> [DATA]
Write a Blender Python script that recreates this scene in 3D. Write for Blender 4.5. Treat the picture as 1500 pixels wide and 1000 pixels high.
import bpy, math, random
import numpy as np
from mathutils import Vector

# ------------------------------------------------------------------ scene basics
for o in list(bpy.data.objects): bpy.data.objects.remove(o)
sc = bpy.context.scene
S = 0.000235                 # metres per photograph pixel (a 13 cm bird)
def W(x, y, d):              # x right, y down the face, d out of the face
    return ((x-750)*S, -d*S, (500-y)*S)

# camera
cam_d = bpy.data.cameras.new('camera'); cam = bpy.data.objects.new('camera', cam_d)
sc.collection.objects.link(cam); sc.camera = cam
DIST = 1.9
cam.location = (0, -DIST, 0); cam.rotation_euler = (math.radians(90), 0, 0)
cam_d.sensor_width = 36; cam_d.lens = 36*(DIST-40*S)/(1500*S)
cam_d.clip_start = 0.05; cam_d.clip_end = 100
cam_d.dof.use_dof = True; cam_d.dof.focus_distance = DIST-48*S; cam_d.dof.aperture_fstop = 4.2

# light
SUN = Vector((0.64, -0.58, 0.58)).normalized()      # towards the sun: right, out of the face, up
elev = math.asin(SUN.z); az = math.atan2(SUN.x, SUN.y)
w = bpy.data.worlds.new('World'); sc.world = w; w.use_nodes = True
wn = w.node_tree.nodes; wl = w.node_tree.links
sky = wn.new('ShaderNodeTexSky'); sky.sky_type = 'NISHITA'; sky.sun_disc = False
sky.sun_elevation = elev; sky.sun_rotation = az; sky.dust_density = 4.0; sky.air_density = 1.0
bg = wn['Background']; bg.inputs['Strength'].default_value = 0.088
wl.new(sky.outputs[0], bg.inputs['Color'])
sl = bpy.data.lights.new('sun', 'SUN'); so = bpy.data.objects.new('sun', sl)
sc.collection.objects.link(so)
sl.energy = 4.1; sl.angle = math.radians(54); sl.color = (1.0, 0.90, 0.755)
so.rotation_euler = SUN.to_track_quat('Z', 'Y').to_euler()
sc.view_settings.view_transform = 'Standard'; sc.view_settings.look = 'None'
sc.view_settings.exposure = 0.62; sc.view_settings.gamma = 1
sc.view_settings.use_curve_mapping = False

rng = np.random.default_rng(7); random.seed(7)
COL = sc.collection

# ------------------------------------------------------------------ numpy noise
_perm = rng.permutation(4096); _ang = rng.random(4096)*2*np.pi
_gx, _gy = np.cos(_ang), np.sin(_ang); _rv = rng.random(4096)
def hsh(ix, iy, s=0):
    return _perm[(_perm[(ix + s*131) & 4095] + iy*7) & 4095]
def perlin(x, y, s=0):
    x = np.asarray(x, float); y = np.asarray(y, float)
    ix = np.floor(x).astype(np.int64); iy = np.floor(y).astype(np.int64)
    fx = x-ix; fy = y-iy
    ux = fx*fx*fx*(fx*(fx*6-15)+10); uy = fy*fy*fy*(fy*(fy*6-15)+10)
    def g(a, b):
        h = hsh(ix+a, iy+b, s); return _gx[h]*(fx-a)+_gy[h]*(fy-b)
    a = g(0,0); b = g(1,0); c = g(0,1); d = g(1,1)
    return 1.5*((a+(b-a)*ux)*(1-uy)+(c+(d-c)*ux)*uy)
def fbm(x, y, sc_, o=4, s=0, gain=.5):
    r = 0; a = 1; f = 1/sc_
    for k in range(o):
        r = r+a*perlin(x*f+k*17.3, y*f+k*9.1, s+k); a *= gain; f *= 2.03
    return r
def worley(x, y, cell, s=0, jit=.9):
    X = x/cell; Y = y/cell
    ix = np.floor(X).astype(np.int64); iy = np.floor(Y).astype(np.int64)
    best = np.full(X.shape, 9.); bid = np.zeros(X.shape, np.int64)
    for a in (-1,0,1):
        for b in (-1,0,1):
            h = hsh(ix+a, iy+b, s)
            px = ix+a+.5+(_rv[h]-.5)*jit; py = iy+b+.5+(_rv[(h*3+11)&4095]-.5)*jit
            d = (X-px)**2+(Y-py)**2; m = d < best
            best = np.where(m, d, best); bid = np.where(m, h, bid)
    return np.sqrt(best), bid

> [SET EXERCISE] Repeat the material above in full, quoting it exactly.

> [COMPLETE RESPONSE]
Write a Blender Python script that recreates this scene in 3D. Write for Blender 4.5. Treat the picture as 1500 pixels wide and 1000 pixels high.
import bpy, math, random
import numpy as np
from mathutils import Vector

# ------------------------------------------------------------------ scene basics
for o in list(bpy.data.objects): bpy.data.objects.remove(o)
sc = bpy.context.scene
S = 0.000235                 # metres per photograph pixel (a 13 cm bird)
def W(x, y, d):              # x right, y down the face, d out of the face
    return ((x-750)*S, -d*S, (500-y)*S)

# camera
cam_d = bpy.data.cameras.new('camera'); cam = bpy.data.objects.new('camera', cam_d)
sc.collection.objects.link(cam); sc.camera = cam
DIST = 1.9
cam.location = (0, -DIST, 0); cam.rotation_euler = (math.radians(90), 0, 0)
cam_d.sensor_width = 36; cam_d.lens = 36*(DIST-40*S)/(1500*S)
cam_d.clip_start = 0.05; cam_d.clip_end = 100
cam_d.dof.use_dof = True; cam_d.dof.focus_distance = DIST-48*S; cam_d.dof.aperture_fstop = 4.2

# light
SUN = Vector((0.64, -0.58, 0.58)).normalized()      # towards the sun: right, out of the face, up
elev = math.asin(SUN.z); az = math.atan2(SUN.x, SUN.y)
w = bpy.data.worlds.new('World'); sc.world = w; w.use_nodes = True
wn = w.node_tree.nodes; wl = w.node_tree.links
sky = wn.new('ShaderNodeTexSky'); sky.sky_type = 'NISHITA'; sky.sun_disc = False
sky.sun_elevation = elev; sky.sun_rotation = az; sky.dust_density = 4.0; sky.air_density = 1.0
bg = wn['Background']; bg.inputs['Strength'].default_value = 0.088
wl.new(sky.outputs[0], bg.inputs['Color'])
sl = bpy.data.lights.new('sun', 'SUN'); so = bpy.data.objects.new('sun', sl)
sc.collection.objects.link(so)
sl.energy = 4.1; sl.angle = math.radians(54); sl.color = (1.0, 0.90, 0.755)
so.rotation_euler = SUN.to_track_quat('Z', 'Y').to_euler()
sc.view_settings.view_transform = 'Standard'; sc.view_settings.look = 'None'
sc.view_settings.exposure = 0.62; sc.view_settings.gamma = 1
sc.view_settings.use_curve_mapping = False

rng = np.random.default_rng(7); random.seed(7)
COL = sc.collection

# ------------------------------------------------------------------ numpy noise
_perm = rng.permutation(4096); _ang = rng.random(4096)*2*np.pi
_gx, _gy = np.cos(_ang), np.sin(_ang); _rv = rng.random(4096)
def hsh(ix, iy, s=0):
    return _perm[(_perm[(ix + s*131) & 4095] + iy*7) & 4095]
def perlin(x, y, s=0):
    x = np.asarray(x, float); y = np.asarray(y, float)
    ix = np.floor(x).astype(np.int64); iy = np.floor(y).astype(np.int64)
    fx = x-ix; fy = y-iy
    ux = fx*fx*fx*(fx*(fx*6-15)+10); uy = fy*fy*fy*(fy*(fy*6-15)+10)
    def g(a, b):
        h = hsh(ix+a, iy+b, s); return _gx[h]*(fx-a)+_gy[h]*(fy-b)
    a = g(0,0); b = g(1,0); c = g(0,1); d = g(1,1)
    return 1.5*((a+(b-a)*ux)*(1-uy)+(c+(d-c)*ux)*uy)
def fbm(x, y, sc_, o=4, s=0, gain=.5):
    r = 0; a = 1; f = 1/sc_
    for k in range(o):
        r = r+a*perlin(x*f+k*17.3, y*f+k*9.1, s+k); a *= gain; f *= 2.03
    return r
def worley(x, y, cell, s=0, jit=.9):
    X = x/cell; Y = y/cell
    ix = np.floor(X).astype(np.int64); iy = np.floor(Y).astype(np.int64)
    best = np.full(X.shape, 9.); bid = np.zeros(X.shape, np.int64)
    for a in (-1,0,1):
        for b in (-1,0,1):
            h = hsh(ix+a, iy+b, s)
            px = ix+a+.5+(_rv[h]-.5)*jit; py = iy+b+.5+(_rv[(h*3+11)&4095]-.5)*jit
            d = (X-px)**2+(Y-py)**2; m = d < best
            best = np.where(m, d, best); bid = np.where(m, h, bid)
    return np.sqrt(best), bid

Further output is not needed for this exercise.